Netdev 0x17 venue

With SO_TIMESTAMPING, bugs that are otherwise incorrectly assumed to be network issues can be attributed to the kernel. It can isolate transmission, reception and even scheduling sources. Capturing connection state along with timestamps further enables root cause discovery, such as TCP receive window size. Capturing timestamps at more points, such as traffic shaping and NIC hardware, expands visibility to tough issues like incast.

SO_TIMESTAMPING has seen iterative development to enable fleetwide RPC monitoring. The Fathom monitoring system was recently presented at SIGCOMM. This talk complements that, and begins where that paper ends: by taking a deep dive on the Linux kernel infrastructure that makes fleetwide continuous latency analysis and attribution possible.
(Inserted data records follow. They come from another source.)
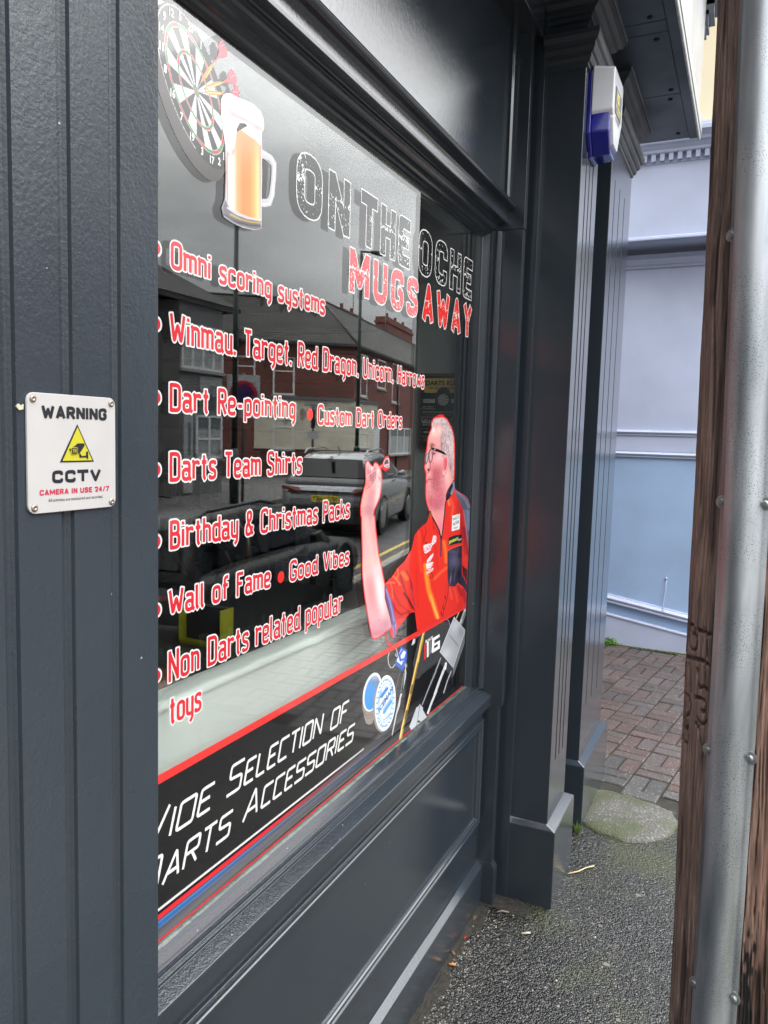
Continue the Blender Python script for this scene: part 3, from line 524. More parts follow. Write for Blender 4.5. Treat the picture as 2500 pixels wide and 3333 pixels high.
CARVE = [[(285, 345), (320, 380), (345, 440), (335, 485), (350, 530), (375, 600), (365, 700), (335, 735), (300, 720), (275, 660), (272, 500), (275, 380), (285, 345)], [(335, 485), (310, 490)], [(370, 440), (560, 505)], [(480, 430), (500, 560), (520, 820)],
         [(175, 770), (230, 815), (330, 850), (440, 880), (545, 955)], [(175, 775), (230, 820), (330, 858), (440, 888)], [(222, 850), (235, 1250)], [(270, 925), (295, 1310)], [(368, 1005), (385, 1120), (400, 1270), (460, 1270), (530, 1312)],
         [(215, 1330), (202, 1500), (188, 1690)], [(215, 1330), (265, 1400), (290, 1520), (270, 1640), (230, 1670)], [(190, 1690), (225, 1740), (245, 1830), (210, 1840), (245, 1870), (255, 1960), (245, 2080), (200, 2040), (180, 1950)],
         [(345, 1410), (400, 1420), (470, 1460), (505, 1530), (490, 1600), (440, 1610), (500, 1640), (507, 1750), (460, 1800), (410, 1780), (370, 1700)], [(355, 1790), (400, 1850), (415, 1960), (430, 2080), (450, 2160)]]
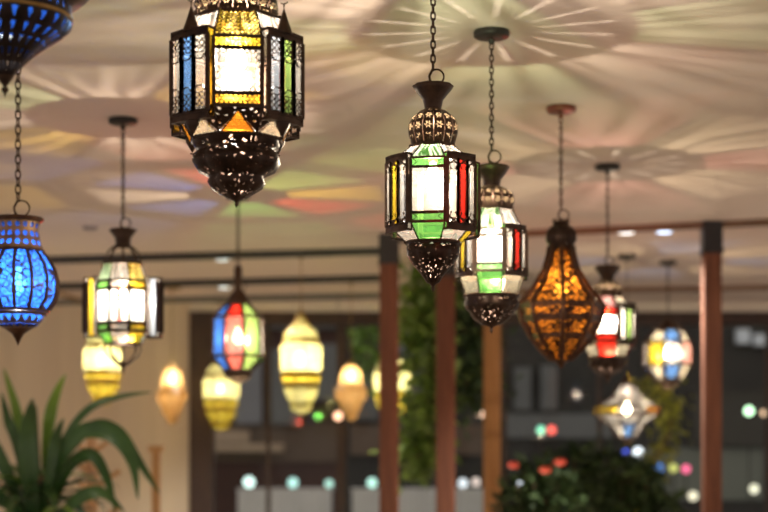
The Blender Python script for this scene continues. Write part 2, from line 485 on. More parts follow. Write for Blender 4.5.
            for j in range(3):
                q = [L.P(ck, A, lv[j], -h), L.P(ck, A, lv[j], h), L.P(ck, A, lv[j+1], h), L.P(ck, A, lv[j+1], -h)]
                q2 = [L.P(ck, A-.001, lv[j], -h*.96), L.P(ck, A-.001, lv[j], h*.96), L.P(ck, A-.001, lv[j+1], h*.96), L.P(ck, A-.001, lv[j+1], -h*.96)]
                po = L.pane(q2, keys[j]); L.edges(q, mw*.75)
                if j == 1 and latt == 'ring': L.lattice(q2, 'border', w, po)
                if j != 1 and latt == 'ring': L.lattice(q2, 'allring', w, po)
                if j != 1 and latt == 'x':
                    L.fil = MB()
                    for sg in (-1, 1):
                        e = L.P(ck, A+w, (lv[j]+lv[j+1])/2, sg*h*.62); o1 = L.P(ck, A+w, lv[j], sg*h*.95); o2 = L.P(ck, A+w, lv[j+1], sg*h*.95)
                        f_ = MB(); f_.tube([o1, e, o2], w*.35, 4); f_.build('filigree', MET, po)
            if C.get('mid'):
                q = [L.P(ck, A+.002, lv[1], -h*.2), L.P(ck, A+.002, lv[1], h*.2), L.P(ck, A+.002, lv[2], h*.2), L.P(ck, A+.002, lv[2], -h*.2)]
                L.pane(q, C['mid'])
    # bowl
    if cage:
        m = MB()
        for k in range(8): m.tube([L.P(k*45+10, R(r), Z(y)) for y, r in bowl], w*.6, 5)
        m.torus((0, 0, Z(bowl[0][0])), R(bowl[0][1]), w, 'z', 28, 6)
        L.part(m, 'bottom_cage', MET)
    else:
        m = MB().lathe([(Z(y), R(r)) for y, r in bowl], 64, lobes=bowllobes, amp=.07, cell=domecell)
        L.part(m, 'bottom_bowl', bowl_mat or PRS)
        m = MB(); zz = Z(bowl[0][0]); rr = R(bowl[0][1])
        m.torus((0, 0, zz), rr, w*1.1, 'z', 32, 6)
        for k in range(8): m.ball(tuple(L.P(rot+22.5+45*k, rr+.004, zz)), w*1.2, 8)
        L.part(m, 'bowl_rim', MET)
    z = Z(bowl[-1][0]); u = 1/s
    m = MB().lathe([(z+3*u, R(bowl[-1][1])*1.02), (z, R(bowl[-1][1])*.9), (z-2*u, 2.2*u), (z-4*u, 1.2*u), (z-5*u, 2*u), (z-7*u, 1.2*u), (z-9*u, .0001)], 12)
    L.part(m, 'finial', MET)
    L.finish()
    return L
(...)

API extensions include covering TCP bytestreams, capturing transport protocol state along with events (OPT_STAT), and supporting selective sampling (OPT_CMSG). This talk reviews the core SO_TIMESTAMPING API, discusses non-obvious extensions (MSG_EOR, SO_RCVLOWAT), summarizes gotchas from the field (OPT_ID_TCP), and explains how all this combines to enable robust continuous RPC monitoring. It touches on clock synchronization and precision. Finally, it compares this UAPI to dynamic tracing with uprobes, kprobes, tracepoints and BPF.